WILMINGTON, Del. — The jury in Hunter Biden’s felony gun trial was under strict orders from the judge not to discuss the case during the six days of testimony.

Once they began deliberating Monday afternoon, the dozen jurors took a hand vote — and found they were divided evenly over his guilt.

Juror No. 10, a 68-year-old White man, settled in for a long ordeal. Instead, by Tuesday morning, the panel had quickly coalesced around a guilty verdict, he said in an interview.

“There was a lot of key evidence we had to go back and look at,” said the juror, who declined to give his name over concerns that he could face public recriminations. Among the most important evidence, he said, was the firearms transaction record that included a question asking, in present tense, whether the buyer was using or addicted to a controlled substance.

Biden checked the “no” box — an answer prosecutors called a lie but defense attorneys argued was true because Biden believed he had quit drugs on the day in October 2018 when he purchased the .38-caliber Colt revolver.

“In our minds, that didn’t play a big factor. That was only one day,” the juror said of the defense argument. “And we all know that Hunter relapsed so many times, so at what point do you say you’re not an addict? And leading up to that, Hunter was trying to buy drugs right up to the day before he bought” the gun.\

The jury took three hours, split over the two days, to unanimously vote to convict Biden on three felony counts, a decision that could reverberate in the 2024 presidential election. President Biden altered his schedule Tuesday to travel to Wilmington after the verdict, with first lady Jill Biden comforting their son in the courthouse.

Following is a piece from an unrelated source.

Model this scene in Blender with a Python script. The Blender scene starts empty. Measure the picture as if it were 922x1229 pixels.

The jury included a substitute teacher, a former Secret Service employee and multiple gun owners. Six were men and six were women. Most were people of color, and their ages appeared to range from mid-20s to 70s. Their names were not made public by the court, an effort to protect their safety, authorities said.

Juror No. 10 said that despite the historic nature of the conviction, he did not think the case had been politicized inside the courtroom. President Biden’s “name was brought up once during trial, when it sunk in a little bit: The sitting president’s son is on trial,” he said. “That was hard, but you kind of put it out of your mind.”

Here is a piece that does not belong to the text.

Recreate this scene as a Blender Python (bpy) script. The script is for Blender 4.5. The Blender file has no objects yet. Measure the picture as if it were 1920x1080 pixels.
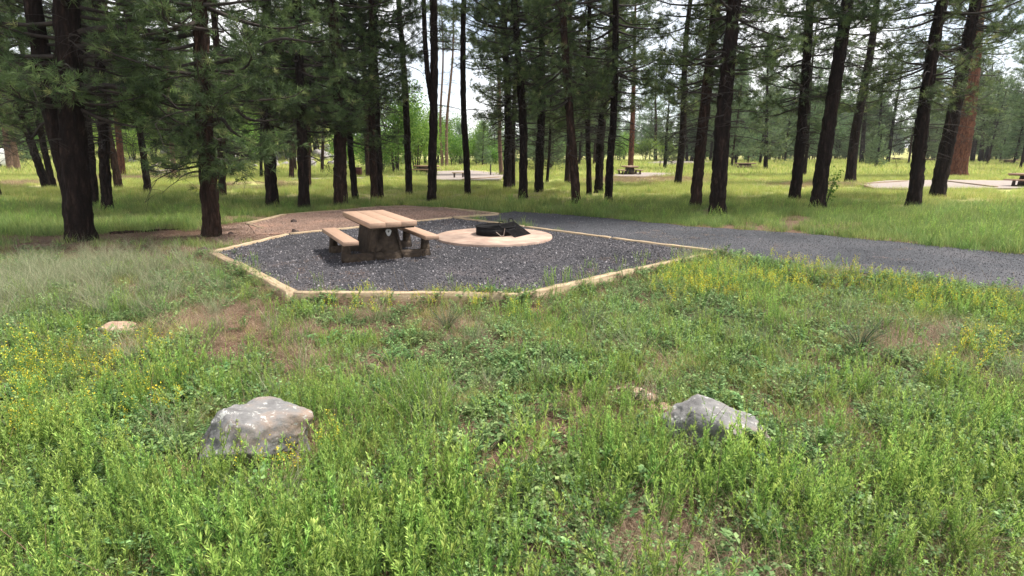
import bpy, math, random
import numpy as np
from mathutils import Vector, Matrix, Euler, Quaternion

sc = bpy.context.scene
R = math.radians

# ------------------------------------------------------------------ camera, world, sun, exposure
CAM_Z = 2.2
FPX = 1050.0                      # focal length in pixels of the 1920 px photograph
PITCH = math.atan((540 - 284) / FPX)
cam_data = bpy.data.cameras.new('camera')
cam_data.sensor_width = 36.0
cam_data.lens = 36.0 * FPX / 1920.0
cam_data.clip_start = 0.05
cam_data.clip_end = 6000
cam = bpy.data.objects.new('camera', cam_data)
cam.location = (0, 0, CAM_Z)
cam.rotation_euler = (math.pi / 2 - PITCH, 0, 0)
sc.collection.objects.link(cam)
sc.camera = cam

SUN_EL, SUN_AZ = R(61), R(80)     # azimuth measured from +Y towards +X (sun high at the right)
world = bpy.data.worlds.new('World')
sc.world = world
world.use_nodes = True
wn = world.node_tree
for n in list(wn.nodes):
    wn.nodes.remove(n)
sky = wn.nodes.new('ShaderNodeTexSky')
sky.sky_type = 'NISHITA'
sky.sun_disc = False
sky.sun_elevation = SUN_EL
sky.sun_rotation = SUN_AZ
sky.altitude = 1500
sky.air_density = 1.0
sky.dust_density = 2.5
bg = wn.nodes.new('ShaderNodeBackground')
bg.inputs['Strength'].default_value = 0.085
wo = wn.nodes.new('ShaderNodeOutputWorld')
# thin bright cloud over most of the sky, with blue showing in places
wtc = wn.nodes.new('ShaderNodeTexCoord')
wnz = wn.nodes.new('ShaderNodeTexNoise')
wnz.inputs['Scale'].default_value = 2.6
wnz.inputs['Detail'].default_value = 6
wn.links.new(wtc.outputs['Generated'], wnz.inputs['Vector'])
wrp = wn.nodes.new('ShaderNodeMapRange')
wrp.inputs[1].default_value = .36
wrp.inputs[2].default_value = .56
wrp.inputs[3].default_value = .25
wrp.inputs[4].default_value = .92
wn.links.new(wnz.outputs['Fac'], wrp.inputs[0])
wmx = wn.nodes.new('ShaderNodeMixRGB')
wmx.inputs[2].default_value = (8.2, 8.1, 8.0, 1)
wn.links.new(wrp.outputs[0], wmx.inputs[0])
wn.links.new(sky.outputs[0], wmx.inputs[1])
wn.links.new(wmx.outputs[0], bg.inputs['Color'])
wn.links.new(bg.outputs[0], wo.inputs['Surface'])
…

Some jurors confessed that they didn’t initially recognize the first lady, who was a constant figure sitting behind Hunter Biden in the courtroom gallery.

“People were saying, ‘I didn’t even know what President Biden’s wife looked like,’” juror No. 10 said, adding that he felt badly that Hunter Biden’s daughter, Naomi Biden, was called to testify.

The juror added that Hunter Biden should not be imprisoned. He noted that Biden did not press charges against Hallie Biden, his late brother Beau’s widow, after learning from police that she had thrown his firearm into a public trash can 11 days after he purchased it.

Hunter Biden also told authorities he did not want the gun back, a decision that might have helped lead to his indictment years later, the juror said.

“I really don’t think that Hunter belongs in jail,” he said. “Had he taken possession of that gun, we might not even have had a trial.”

Though Hunter Biden did not testify, the juror said that audio clips played in court of him narrating his biography, “Beautiful Things,” proved damning.

“Hunter didn’t testify, but by all counts he did testify through the book because that was his words,” he said. “And he chose to have it on audio, so when you have it on audio, and he’s writing that book and he’s telling you, ‘I’m an addict’ — that has to play a part. You can’t help but think of him admitting to himself that he was an addict.”